Qual è a suo parere il ruolo delle banche in questo grande
gioco?

Le banche si trovano oggi nella necessità di rivedere
radicalmente il proprio business model; ci sono tanti nuovi attori che stanno
colonizzando quei territori che fino a poco tempo fa erano propriamente
“bancari”, e di fronte a questi newcomer molte banche sono rimaste spiazzate. Il cambiamento, la
“payvolution” come dice il claim del Salone, è in atto e va
affrontata con fiducia e capacità di innovazione. L’Italia è ancora un Paese
bancocentrico. Nei sistemi di incasso e pagamento le banche hanno un ruolo
tutt’ora centrale: non dimentichiamo che, tolto il 6% di transazioni
dell’e-commerce, c’è in Italia ancora un 94% di transazioni “fisiche”
che passano attraverso un conto corrente. Ovvero, quel data mining di cui tanto
si parla, e su cui tanti investono, le banche ce l’hanno già in casa; devono
sapere metterlo a frutto.
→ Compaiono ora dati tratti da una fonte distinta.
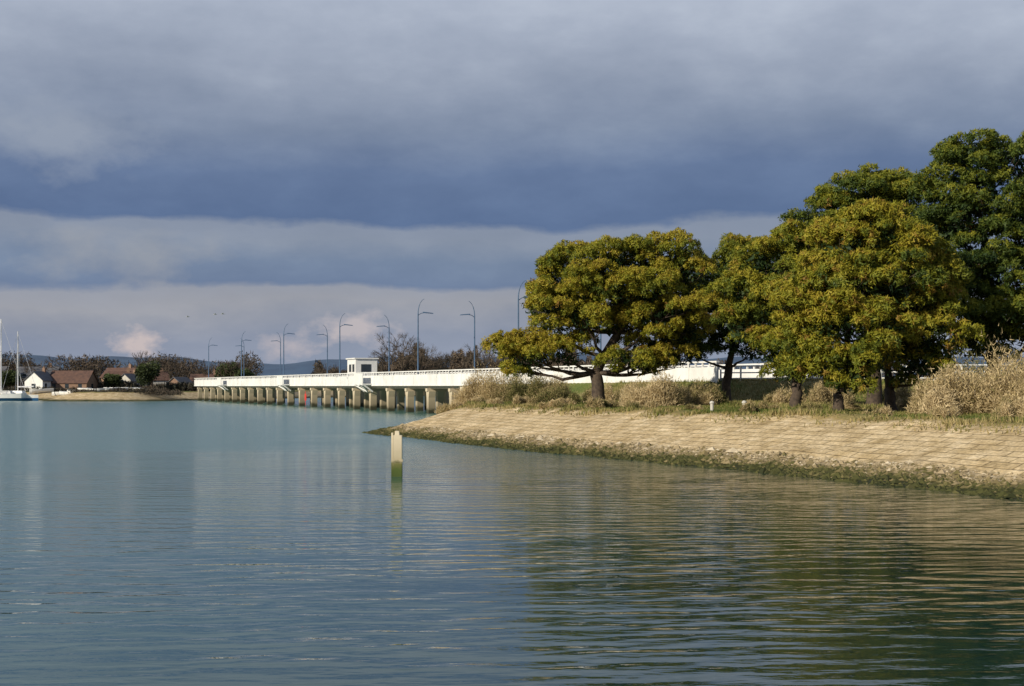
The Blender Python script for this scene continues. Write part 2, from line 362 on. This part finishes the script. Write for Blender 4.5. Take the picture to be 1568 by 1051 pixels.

I nuovi operatori entrati
in questo campo, i big tecnologici in testa, usano una strategia chiara ed
efficace: partono dal B2B per arrivare al B2C. Le banche devono sapere mettere
in relazione, integrare questi campi. L’industry bancaria, e quella dei sistemi
di pagamento in particolare, deve difendersi evolvendo.